The Canadian tourist mecca provides a gaudy backdrop for a glut of glum disillusion - a trick that's been pulled with Las Vegas countless times. Ferguson plays Phillie, the shambolic motel handyman drinking his way to oblivion and trying to forget his wife's death. He flits in and out of scenes, adding a semblance of continuity to the stories of the motel's other guests. These include Denise (Friel), a junkie mother in town with her ex-con husband (Kris Holden-Reid) to win her child back from social services; and Henry and Lily (Peter Keleghan and Wendy Crewson), a downwardly mobile middle-class couple, who've pitched up in Niagara looking for work. Also featured is Loretta (Caroline Dhavernas), a dunderheaded waitress caught between three versions of the wrong man: an obsessive ex-boyfriend, a drippy desk-jockey looking for a trophy wife, and a predatory porno pimp (played by Kevin Pollak).

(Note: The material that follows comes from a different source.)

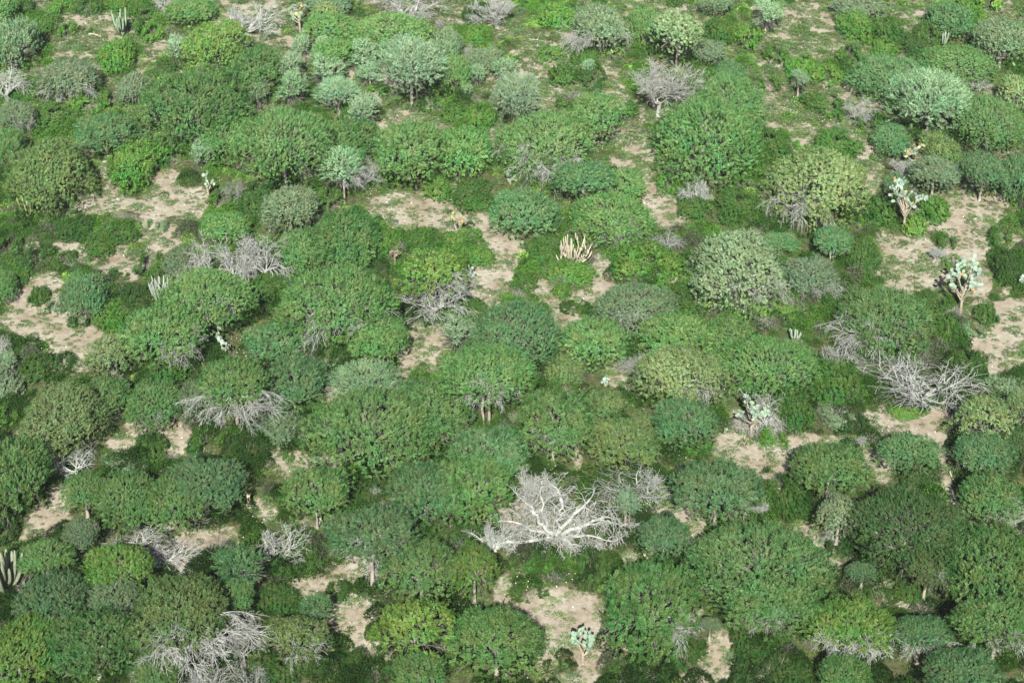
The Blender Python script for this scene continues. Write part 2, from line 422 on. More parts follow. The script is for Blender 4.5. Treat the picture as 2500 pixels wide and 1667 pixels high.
LIB = {}
def build_lib():
    lib = {}
    def kind(key, n, R0, b0, nspray, k, Ls, leaf, seed, drop, trunk_r, kids=5, **kw):
        lst = []
        for i in range(n):
            me, LB = make_crown('crown_leaves', R0, b0, nspray, k, Ls, leaf, seed + i * 13, **kw)
            br = make_branches('limbs', LB, R0, b0, trunk_r, seed + i, drop, kids)
            lst.append((me, br))
        lib[key] = (R0, b0, lst)
    kind('ac_L', 6, 4.3, 1.9, 3900, 27, .32, (.115, .055), 100, .9, .22, lobes=24, spread=.76, lr=(.27, .36), domed=.62, hang=.15, upz=.45, dome=.62)
    kind('ac_S', 6, 2.3, 1.15, 1350, 24, .28, (.112, .054), 200, .7, .14, lobes=11, spread=.68, lr=(.28, .42), domed=.6, hang=.1, upz=.45, dome=.55)
    kind('ol_L', 5, 3.6, 2.2, 3400, 17, .25, (.105, .066), 300, 1.3, .2, kids=7, lobes=20, spread=.75, lr=(.20, .32), domed=.7, thin=1.05, wide=.8, fill=.3, dome=.45)
    kind('ol_S', 3, 2.1, 1.4, 900, 16, .24, (.115, .07), 350, 1.0, .14, kids=7, lobes=12, spread=.7, lr=(.24, .38), domed=.65, thin=1.1, wide=.8, fill=.3, dome=.4)
    kind('bl_L', 4, 2.6, 1.6, 1350, 22, .46, (.14, .042), 400, 1.0, .15, lobes=15, spread=.7, lr=(.24, .36), domed=.65, outward=.7, upz=.3, jitter=.3, wide=.5, thin=1.0, dome=.3)
    kind('bl_S', 3, 1.3, 1.1, 330, 20, .42, (.15, .05), 450, .7, .09, lobes=7, spread=.55, lr=(.34, .5), domed=.6, outward=.7, upz=.5, jitter=.3, wide=.5, thin=1.1)
    kind('bu_L', 6, 2.0, 1.15, 1250, 15, .24, (.11, .07), 500, .8, .07, kids=4, lobes=12, spread=.68, lr=(.26, .42), domed=.7, under=-.5, wide=.75, fill=.3, jitter=.6)
    kind('bu_S', 4, 1.0, .7, 420, 15, .20, (.10, .065), 600, .5, .05, kids=3, lobes=6, spread=.5, lr=(.36, .52), domed=.6, under=-.5, wide=.75, fill=.3, jitter=.6)
    lib['trunk'] = [make_trunk('trunk_wood', 900 + i, .12) for i in range(4)]
    lib['trunk2'] = [make_trunk('twin_trunk_wood', 950 + i, .12, 2) for i in range(2)]
    # grey dead branches that hang out from under a living crown, facing -Y; built for R=4.3
    fr = []
    for i in range(5):
        random.seed(1000 + i)
        T = Tubes()
        P = dict(up=[-.05, -.2, -.35, -.4], wig=[.20, .22, .26, .3], kids=[4, 4, 3], bare=[.2, .15, .1], ang=(22, 55), len=(.5, .72), taper=.35, flat=.6, rmin=.010, cont=True)
        for j in range(5):
            a = R(-90 + (j - 2) * 22 + rr(-9, 9))
            p = np.array([math.cos(a) * rr(.8, 1.9), math.sin(a) * rr(.8, 1.9), rr(-.5, .25)])
            d = np.array([math.cos(a), math.sin(a), rr(.05, .3)])
            grow(T, p, d, rr(1.4, 2.3), .055, 3, P)
        fr.append(T.mesh('dead_fringe', M_DEAD))
    lib['fringe'] = fr
    # whole dead trees, base at the origin; normalised to half width 1 and height 1 on measuring
    dd = []
    for i in range(8):
        random.seed(1300 + i * 7)
        T = Tubes()
        hi = i % 4
        tr = [.16, .2, .12, .18][hi]
        th = [.9, .6, 1.2, .35][hi]
        T.add([[0, 0, -.1], [rr(-.05, .05), 0, th * .5], [rr(-.1, .1), rr(-.1, .1), th]], [tr * 1.5, tr, tr * .95], 7)
        top = T.pts()[-7:].mean(0)
        nl = [6, 7, 5, 8][hi]
        P = dict(up=[[.25, -.15, -.3, -.4, -.4], [.15, -.1, -.25, -.3, -.3], [.6, .3, .1, 0, 0], [.3, .1, -.1, -.3, -.3]][hi],
                 wig=[.18, .24, .26, .28, .3], kids=[4, 4, 3, 3], bare=[.25, .2, .15, .1], ang=(25, 62), len=(.52, .74), taper=.35, flat=.8, rmin=.010)
        for j in range(nl):
            a = j * 6.283 / nl + rr(-.35, .35)
            d = np.array([math.cos(a), math.sin(a), rr(.35, 1.0)])
            grow(T, top * rr(.6, 1.0), d, rr(1.3, 1.9), tr * .5, 3 if nl > 5 else 4, P)
        V = T.pts()
        rad = np.percentile(np.abs(V[:, :2]), 97); hh = V[:, 2].max()
        dd.append((T.mesh('dead_tree_wood', M_DEAD), rad, hh))
    lib['dead'] = dd
    return lib
LIB = build_lib()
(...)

"TOTAL LACK OF DRAMATIC TENSION"
Yates has given himself so many stories to tell here that his only plausible excuse for Niagara Motel's total lack of dramatic tension or laughs is a script that fails to include a solitary good line. It's a shame for the few decent performers in the cast - notably Holden-Reid and Crewson - who all plummet over the edge together.